Sea que usted escriba ficción o no ficción, hay otro tema muy presente: las fronteras y cómo todos estamos hechos de ellas. ¿Por qué le interesa tanto este tema en una época en que se construyen muros?
La frontera me interesa porque creo que es un tema muy literario, es una convención absoluta. No existe nada en la naturaleza que configure las fronteras. De hecho, los animales las atraviesan constantemente. Sin embargo, por esa arbitrariedad se han construido toda una serie de ideologías y de miradas sobre el mundo.
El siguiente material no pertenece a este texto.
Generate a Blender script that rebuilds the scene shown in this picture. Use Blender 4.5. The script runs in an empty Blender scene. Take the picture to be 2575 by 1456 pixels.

Esto habla de la fuerza que pueden tener los símbolos y del patente olvido de que toda la humanidad es migrante. Para mí la migración es uno de los grandes temas del mundo contemporáneo y me asombra que no reconozcamos que todos venimos de la migración y del mestizaje y de muchas historias y violencias.
Por ejemplo, la misma España es profundamente mestiza. ¿Qué sería del idioma español si nunca hubiera existido al-Ándalus? ¿Qué sería de la tortilla de patatas sin la importación de la papa andina?
Exactamente. Solo hay que pensar en nuestra gastronomía, en la que las cosas más típicas parecen ser el gazpacho, que no podría existir sin el tomate; la tortilla de patatas, que su mismo nombre lo dice todo; las naranjas, que su origen es asiático. Todo lo que como españoles consideramos nuestro ha venido de afuera. Ese es el caso de las palabras, que han sido desde siempre viajeras. En nuestro idioma seguimos diciendo «ojalá», lo cual es nombrar a Alá. Pero preferimos ignorar esta realidad para construir un discurso de sospecha. Los españoles hemos olvidado que somos mestizos.